Suite aux dernières démarches politiques de Václav Klaus, de plus en plus souvent se font aujourd’hui entendre les voix qui considèrent que la politique de Klaus a un but précis : faire éclater l’Union. Le journal cite le ministre sortant de l’Environnement, Martin Bursík qui dit : « Tout indique que le président veut rompre ou du moins affaiblir l’UE. Voilà pourquoi il s’oppose au Traité de Lisbonne qui introduit des règles solides. »

L’hebdomadaire fait remarquer que le discours de Václav Klaus comporte des contradictions car, en dépit de ses positions anti-intégristes, il aime prétendre que, pour la République tchèque, « il n’y a pas d’autre alternative que l’appartenance à l’UE ». Il écrit :

« La politique européenne de Klaus a un but qui ne répond pas à ses déclarations officielles. Il y a deux explications à cela : soit il ne se rend pas compte de ses conséquences ou bien il dissimule ses véritables intentions… Mais il semble trop intelligent pour être ignorant. »

Une catastrophe guette les Tchèques. Pourquoi ne se révoltent-ils pas ? Voilà la dernière question que le journal soulève pour continuer :

« L’opinion publique en République tchèque se tait, ce qui est d’autant plus étonnant que les Tchèques, comme le révèlent les sondages, se déclarent favorables à l’intégration européenne, font confiance aux institutions européennes, veulent l’euro et sont pour Lisbonne. Comment se fait-il que les citoyens qui ont de telles aspirations ne réagissent pas ? »

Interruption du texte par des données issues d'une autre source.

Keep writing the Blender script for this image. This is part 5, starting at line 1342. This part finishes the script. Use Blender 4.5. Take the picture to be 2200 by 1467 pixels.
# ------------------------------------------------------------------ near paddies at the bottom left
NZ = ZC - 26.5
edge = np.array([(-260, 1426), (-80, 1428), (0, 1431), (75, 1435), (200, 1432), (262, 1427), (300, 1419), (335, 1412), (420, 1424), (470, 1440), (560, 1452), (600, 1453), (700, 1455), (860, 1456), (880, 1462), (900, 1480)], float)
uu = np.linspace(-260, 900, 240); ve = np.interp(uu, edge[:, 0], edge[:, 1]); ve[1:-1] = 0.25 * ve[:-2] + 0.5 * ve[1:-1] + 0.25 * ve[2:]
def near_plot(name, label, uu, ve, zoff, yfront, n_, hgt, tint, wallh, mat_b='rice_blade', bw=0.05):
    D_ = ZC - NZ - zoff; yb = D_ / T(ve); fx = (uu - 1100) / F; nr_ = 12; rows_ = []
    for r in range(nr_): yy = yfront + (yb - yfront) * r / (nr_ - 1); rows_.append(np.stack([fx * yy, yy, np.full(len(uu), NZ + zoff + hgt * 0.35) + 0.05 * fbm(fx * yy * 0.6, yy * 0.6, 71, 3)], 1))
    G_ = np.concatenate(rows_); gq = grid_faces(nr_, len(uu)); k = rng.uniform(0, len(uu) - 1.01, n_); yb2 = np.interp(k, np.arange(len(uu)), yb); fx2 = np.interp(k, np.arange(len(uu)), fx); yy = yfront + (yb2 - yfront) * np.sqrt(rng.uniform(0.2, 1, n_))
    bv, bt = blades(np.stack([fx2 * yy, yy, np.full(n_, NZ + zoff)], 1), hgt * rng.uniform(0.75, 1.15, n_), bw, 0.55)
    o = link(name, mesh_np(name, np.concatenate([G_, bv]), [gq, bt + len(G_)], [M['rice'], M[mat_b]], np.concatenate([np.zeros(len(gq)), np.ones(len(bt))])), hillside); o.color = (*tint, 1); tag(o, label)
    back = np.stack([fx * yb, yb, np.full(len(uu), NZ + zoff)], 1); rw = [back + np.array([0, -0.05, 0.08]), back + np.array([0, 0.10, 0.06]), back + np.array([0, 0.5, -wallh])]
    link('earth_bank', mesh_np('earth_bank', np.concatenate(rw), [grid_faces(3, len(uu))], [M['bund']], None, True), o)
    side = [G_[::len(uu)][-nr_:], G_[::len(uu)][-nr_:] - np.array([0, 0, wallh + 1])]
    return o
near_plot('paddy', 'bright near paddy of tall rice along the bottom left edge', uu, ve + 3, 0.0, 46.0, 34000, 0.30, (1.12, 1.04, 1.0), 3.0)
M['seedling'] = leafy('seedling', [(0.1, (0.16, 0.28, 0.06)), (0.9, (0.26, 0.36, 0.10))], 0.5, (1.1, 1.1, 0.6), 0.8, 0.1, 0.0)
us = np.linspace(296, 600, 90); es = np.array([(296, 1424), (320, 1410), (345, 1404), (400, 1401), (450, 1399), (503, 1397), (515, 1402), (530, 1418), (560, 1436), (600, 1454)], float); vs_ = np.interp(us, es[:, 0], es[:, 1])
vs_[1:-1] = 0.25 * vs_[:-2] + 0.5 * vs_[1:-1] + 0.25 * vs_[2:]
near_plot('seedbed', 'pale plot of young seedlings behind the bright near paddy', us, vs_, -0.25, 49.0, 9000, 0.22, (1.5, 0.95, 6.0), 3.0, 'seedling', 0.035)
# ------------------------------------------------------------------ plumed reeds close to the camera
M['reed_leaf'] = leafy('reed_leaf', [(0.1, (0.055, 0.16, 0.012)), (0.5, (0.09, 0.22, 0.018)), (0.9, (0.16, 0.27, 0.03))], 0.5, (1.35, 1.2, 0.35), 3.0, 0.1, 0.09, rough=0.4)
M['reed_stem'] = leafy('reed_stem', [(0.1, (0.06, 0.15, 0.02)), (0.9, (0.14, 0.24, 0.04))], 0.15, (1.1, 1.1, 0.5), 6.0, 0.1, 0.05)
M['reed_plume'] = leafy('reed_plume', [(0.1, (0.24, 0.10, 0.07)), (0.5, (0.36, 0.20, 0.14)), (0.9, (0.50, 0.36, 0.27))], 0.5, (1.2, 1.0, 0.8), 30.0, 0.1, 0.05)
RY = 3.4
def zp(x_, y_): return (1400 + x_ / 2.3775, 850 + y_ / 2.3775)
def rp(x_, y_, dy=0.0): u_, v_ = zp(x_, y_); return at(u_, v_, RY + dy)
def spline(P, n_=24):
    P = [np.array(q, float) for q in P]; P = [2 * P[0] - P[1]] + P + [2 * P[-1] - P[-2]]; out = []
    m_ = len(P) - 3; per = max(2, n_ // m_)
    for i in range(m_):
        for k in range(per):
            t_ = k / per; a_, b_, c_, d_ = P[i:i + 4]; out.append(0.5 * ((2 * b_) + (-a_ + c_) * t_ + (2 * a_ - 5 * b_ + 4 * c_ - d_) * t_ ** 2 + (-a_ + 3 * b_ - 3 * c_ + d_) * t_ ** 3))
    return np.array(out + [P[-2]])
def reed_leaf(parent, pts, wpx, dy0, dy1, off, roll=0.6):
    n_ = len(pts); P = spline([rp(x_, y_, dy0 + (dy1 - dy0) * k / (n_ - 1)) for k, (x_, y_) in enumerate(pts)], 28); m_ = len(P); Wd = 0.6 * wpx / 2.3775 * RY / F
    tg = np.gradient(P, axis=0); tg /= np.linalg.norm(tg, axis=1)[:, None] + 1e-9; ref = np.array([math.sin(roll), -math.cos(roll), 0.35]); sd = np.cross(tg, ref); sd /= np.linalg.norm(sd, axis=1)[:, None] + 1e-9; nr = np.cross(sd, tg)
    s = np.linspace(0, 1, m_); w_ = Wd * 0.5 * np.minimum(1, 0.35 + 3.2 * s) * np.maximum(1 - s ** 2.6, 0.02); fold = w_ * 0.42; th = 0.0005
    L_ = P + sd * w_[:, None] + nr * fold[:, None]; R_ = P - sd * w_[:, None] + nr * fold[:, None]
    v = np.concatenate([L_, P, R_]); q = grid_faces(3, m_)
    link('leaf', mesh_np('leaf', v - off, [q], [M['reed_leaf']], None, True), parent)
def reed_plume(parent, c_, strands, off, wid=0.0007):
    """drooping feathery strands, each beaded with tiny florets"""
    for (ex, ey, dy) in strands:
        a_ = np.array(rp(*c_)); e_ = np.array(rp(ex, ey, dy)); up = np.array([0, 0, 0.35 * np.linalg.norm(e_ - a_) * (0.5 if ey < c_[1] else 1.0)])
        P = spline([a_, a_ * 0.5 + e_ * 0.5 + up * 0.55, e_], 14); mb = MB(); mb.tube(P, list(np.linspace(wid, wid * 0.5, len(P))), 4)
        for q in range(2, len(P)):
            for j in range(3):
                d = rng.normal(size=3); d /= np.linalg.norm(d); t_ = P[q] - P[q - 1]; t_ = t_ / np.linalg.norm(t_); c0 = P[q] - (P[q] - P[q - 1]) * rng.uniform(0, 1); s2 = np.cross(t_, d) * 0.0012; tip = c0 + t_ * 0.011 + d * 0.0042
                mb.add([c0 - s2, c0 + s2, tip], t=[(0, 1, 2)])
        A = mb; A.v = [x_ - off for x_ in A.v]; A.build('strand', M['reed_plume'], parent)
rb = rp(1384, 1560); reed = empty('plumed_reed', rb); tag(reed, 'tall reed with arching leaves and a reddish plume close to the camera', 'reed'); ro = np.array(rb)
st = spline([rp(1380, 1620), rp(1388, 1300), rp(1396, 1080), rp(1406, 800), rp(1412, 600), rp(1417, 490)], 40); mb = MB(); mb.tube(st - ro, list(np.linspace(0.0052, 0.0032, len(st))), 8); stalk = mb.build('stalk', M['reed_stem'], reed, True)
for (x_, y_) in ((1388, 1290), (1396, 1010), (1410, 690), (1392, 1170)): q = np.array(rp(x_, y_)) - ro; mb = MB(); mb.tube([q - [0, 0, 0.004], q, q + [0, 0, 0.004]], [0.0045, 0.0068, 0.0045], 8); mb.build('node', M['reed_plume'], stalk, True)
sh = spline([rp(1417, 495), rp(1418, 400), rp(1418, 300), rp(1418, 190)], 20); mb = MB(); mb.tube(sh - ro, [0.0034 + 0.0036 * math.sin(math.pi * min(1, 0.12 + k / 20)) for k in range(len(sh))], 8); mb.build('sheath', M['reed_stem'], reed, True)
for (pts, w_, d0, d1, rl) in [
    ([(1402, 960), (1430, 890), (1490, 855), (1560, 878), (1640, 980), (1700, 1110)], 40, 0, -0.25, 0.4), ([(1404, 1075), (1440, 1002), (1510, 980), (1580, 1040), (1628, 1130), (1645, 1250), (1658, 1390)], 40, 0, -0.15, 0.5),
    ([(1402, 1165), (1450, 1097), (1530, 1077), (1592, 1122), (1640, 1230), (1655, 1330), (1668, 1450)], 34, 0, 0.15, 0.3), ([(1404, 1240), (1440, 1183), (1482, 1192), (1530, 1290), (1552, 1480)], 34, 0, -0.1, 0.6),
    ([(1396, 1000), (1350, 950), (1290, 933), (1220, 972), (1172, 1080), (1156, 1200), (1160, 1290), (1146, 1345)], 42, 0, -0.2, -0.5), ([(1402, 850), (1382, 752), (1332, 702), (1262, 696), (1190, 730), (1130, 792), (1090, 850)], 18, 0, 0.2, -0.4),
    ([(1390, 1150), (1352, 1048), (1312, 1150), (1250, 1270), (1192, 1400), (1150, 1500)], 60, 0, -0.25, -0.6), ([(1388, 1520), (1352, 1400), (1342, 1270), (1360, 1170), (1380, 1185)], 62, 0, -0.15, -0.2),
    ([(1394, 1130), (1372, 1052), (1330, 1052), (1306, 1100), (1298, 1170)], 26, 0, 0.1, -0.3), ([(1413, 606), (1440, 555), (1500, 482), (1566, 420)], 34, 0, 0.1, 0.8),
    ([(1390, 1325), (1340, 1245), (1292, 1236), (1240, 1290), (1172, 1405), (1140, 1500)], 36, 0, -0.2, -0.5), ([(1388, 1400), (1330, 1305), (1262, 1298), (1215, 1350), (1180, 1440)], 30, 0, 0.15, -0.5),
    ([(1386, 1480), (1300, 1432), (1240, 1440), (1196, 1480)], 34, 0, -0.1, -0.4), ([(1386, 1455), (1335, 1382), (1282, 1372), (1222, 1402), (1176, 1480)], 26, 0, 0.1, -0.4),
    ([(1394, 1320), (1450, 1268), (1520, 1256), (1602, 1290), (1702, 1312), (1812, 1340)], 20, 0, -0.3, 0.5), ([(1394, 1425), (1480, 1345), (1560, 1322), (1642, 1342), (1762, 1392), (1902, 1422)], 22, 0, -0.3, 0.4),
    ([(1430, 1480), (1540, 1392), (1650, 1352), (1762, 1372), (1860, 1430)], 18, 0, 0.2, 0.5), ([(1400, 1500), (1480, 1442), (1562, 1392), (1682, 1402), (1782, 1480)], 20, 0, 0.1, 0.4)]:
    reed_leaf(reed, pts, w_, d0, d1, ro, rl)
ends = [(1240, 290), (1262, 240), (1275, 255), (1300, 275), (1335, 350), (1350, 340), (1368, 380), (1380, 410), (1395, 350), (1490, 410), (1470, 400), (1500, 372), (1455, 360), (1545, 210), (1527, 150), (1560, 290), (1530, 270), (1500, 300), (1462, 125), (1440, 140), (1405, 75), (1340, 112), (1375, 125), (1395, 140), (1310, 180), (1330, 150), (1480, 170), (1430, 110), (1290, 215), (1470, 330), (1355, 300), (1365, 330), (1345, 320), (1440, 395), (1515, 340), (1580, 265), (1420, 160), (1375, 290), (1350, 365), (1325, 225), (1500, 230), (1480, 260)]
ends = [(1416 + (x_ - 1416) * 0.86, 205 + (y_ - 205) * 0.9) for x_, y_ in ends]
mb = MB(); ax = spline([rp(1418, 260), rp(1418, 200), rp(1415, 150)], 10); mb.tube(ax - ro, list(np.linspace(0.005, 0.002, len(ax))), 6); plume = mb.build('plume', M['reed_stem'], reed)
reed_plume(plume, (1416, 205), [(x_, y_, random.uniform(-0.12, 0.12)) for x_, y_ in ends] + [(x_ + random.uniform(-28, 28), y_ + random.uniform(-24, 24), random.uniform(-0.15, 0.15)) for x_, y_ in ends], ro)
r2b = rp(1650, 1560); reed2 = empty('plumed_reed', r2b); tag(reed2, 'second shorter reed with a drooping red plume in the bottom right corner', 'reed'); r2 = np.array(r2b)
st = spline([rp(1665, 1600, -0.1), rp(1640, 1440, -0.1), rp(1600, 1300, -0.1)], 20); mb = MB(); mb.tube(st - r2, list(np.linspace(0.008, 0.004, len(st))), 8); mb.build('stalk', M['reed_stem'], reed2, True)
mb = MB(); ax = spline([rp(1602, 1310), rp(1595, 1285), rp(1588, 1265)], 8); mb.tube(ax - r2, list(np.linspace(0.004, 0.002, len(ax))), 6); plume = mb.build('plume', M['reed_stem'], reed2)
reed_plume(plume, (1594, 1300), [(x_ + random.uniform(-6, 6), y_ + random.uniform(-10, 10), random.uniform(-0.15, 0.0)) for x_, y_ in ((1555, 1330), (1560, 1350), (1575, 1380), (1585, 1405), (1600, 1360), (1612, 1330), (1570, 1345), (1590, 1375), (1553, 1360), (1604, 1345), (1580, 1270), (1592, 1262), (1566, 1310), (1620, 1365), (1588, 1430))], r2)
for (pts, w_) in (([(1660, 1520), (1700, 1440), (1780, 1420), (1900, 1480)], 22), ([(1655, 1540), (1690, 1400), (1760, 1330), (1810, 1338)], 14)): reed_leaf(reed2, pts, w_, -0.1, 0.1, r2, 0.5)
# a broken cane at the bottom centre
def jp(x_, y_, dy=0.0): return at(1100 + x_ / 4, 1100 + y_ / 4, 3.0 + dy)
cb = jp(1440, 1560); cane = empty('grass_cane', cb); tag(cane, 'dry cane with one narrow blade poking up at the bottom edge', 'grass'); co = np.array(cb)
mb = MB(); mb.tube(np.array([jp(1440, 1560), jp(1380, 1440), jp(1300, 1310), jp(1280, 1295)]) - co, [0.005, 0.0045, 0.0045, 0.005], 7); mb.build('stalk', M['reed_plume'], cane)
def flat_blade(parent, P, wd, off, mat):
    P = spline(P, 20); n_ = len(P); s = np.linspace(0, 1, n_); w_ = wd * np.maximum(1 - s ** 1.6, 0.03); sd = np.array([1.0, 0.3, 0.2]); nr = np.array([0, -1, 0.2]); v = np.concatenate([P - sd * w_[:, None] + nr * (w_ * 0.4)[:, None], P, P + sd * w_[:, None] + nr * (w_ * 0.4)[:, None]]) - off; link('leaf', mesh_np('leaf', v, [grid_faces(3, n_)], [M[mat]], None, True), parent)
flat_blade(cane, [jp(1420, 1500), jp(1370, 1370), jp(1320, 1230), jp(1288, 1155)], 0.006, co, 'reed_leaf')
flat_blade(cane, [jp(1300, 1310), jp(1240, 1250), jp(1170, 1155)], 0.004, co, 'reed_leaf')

Il y a beaucoup d’explications à ce phénomène, par exemple le faible intérêt des citoyens pour les thèmes européens en général. Les auteurs de l’article retiennent en outre un trait spécifiquement tchèque : les gens ont du mal à croire que le chef de l’Etat d’un petit pays puisse imposer ses grandes aspirations au sujet de la future orientation européenne. En conclusion, Respekt écrit :

« Il semble que cette indifférence appartient au passé. Avec la crise gouvernementale, finit définitivement le temps où la politique de Václav Klaus pouvait être considérée comme une exhibition innocente. Le temps est désormais venu d’emprunter le chemin de l’investigation pour savoir quels sont les véritables effets et les véritables objectifs de cette politique ».